In the end, it might not have been that elusive “full 60 minutes” fans and coaches like, but it was the sixth straight win for the Caps and the fifth game in that stretch in which the Caps scored at least five goals (ok, one of those included a Gimmick). In the six games they have outscored their opponents 30-17 (without the Gimmick), and the power play is 9-for-22 (40.9 percent). It would be nice to get more than the 3.67 power play chances the Caps have had in this run, and it certainly would be better to get more than the single (successful) chance they had tonight. And we’re not liking the fact that the penalty kill seems to have reverted to old ways – 18-for-23 (78.3 percent).
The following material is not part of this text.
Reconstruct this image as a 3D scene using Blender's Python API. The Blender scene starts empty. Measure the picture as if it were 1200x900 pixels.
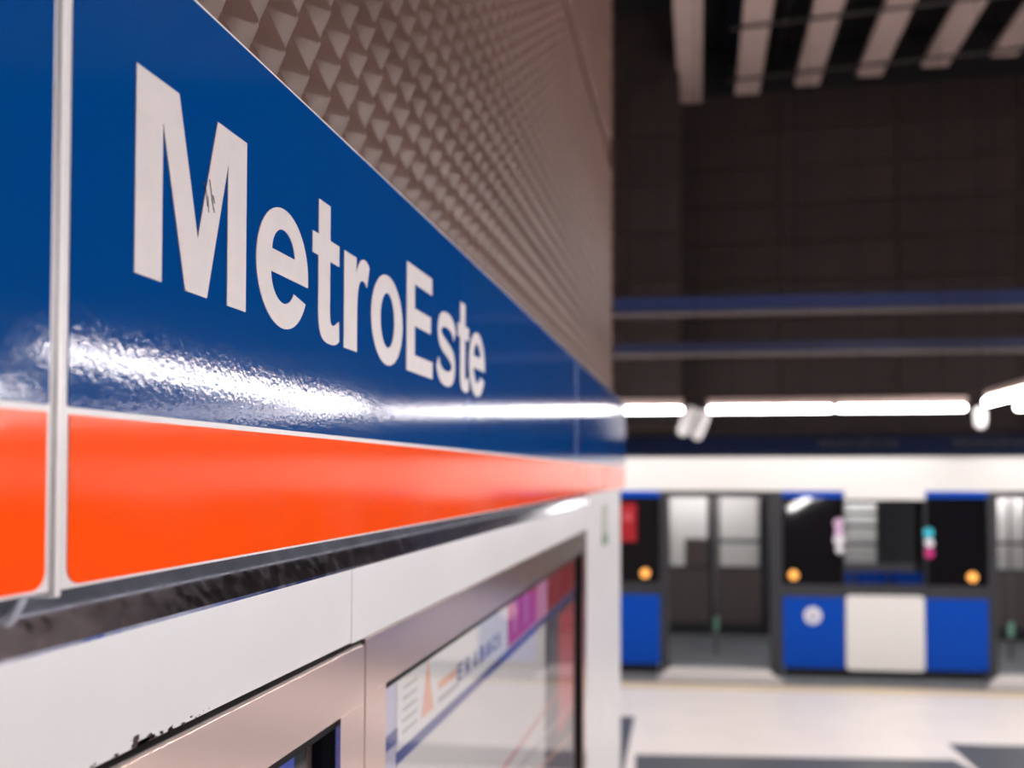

But it’s hard to quibble with a 12-4-0 record (the Caps were 9-3-4 after 16 games last season).

Over the next four games the Caps play Atlantalo and Bufflanta... two against the Sabres and two against the Thrashers, who combined have only as many wins as do the Caps. It is a chance to put some distance between themselves and the rest of the division and perhaps the conference, but for now, revel in the sweet smell of a six-game winning streak.